## Begin Data section
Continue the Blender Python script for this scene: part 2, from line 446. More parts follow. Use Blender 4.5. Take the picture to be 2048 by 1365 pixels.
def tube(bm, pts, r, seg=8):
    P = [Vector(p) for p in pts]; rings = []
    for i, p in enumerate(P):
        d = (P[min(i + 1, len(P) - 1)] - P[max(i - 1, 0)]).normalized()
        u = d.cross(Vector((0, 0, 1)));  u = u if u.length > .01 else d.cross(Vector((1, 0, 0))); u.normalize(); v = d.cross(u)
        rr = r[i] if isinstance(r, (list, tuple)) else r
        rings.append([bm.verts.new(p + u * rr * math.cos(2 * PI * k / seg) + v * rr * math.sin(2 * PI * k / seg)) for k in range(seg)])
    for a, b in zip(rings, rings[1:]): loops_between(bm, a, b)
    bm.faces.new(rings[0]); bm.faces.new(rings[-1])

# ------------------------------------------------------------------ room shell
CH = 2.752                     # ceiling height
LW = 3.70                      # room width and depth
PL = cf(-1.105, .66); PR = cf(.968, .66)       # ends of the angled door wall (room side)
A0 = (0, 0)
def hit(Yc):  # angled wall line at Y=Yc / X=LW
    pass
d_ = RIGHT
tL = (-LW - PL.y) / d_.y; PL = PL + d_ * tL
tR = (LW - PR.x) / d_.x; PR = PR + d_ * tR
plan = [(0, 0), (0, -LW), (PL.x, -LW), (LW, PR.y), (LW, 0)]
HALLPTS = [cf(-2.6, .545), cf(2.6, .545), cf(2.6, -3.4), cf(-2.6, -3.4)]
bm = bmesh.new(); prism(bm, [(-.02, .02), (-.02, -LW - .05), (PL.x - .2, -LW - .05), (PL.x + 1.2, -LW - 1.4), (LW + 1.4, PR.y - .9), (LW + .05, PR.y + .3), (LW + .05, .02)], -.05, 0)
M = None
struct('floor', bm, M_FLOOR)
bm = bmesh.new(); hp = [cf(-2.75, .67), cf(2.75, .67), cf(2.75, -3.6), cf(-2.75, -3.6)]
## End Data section
[Do this]: Print only the lines that run from the start of the listing to the line bearing "bm.faces.new(rings[0]); bm.faces.new(rings[-1])"; please keep the first line and that last one, exactly as they appear.

[Response]:
Continue the Blender Python script for this scene: part 2, from line 446. More parts follow. Use Blender 4.5. Take the picture to be 2048 by 1365 pixels.
def tube(bm, pts, r, seg=8):
    P = [Vector(p) for p in pts]; rings = []
    for i, p in enumerate(P):
        d = (P[min(i + 1, len(P) - 1)] - P[max(i - 1, 0)]).normalized()
        u = d.cross(Vector((0, 0, 1)));  u = u if u.length > .01 else d.cross(Vector((1, 0, 0))); u.normalize(); v = d.cross(u)
        rr = r[i] if isinstance(r, (list, tuple)) else r
        rings.append([bm.verts.new(p + u * rr * math.cos(2 * PI * k / seg) + v * rr * math.sin(2 * PI * k / seg)) for k in range(seg)])
    for a, b in zip(rings, rings[1:]): loops_between(bm, a, b)
    bm.faces.new(rings[0]); bm.faces.new(rings[-1])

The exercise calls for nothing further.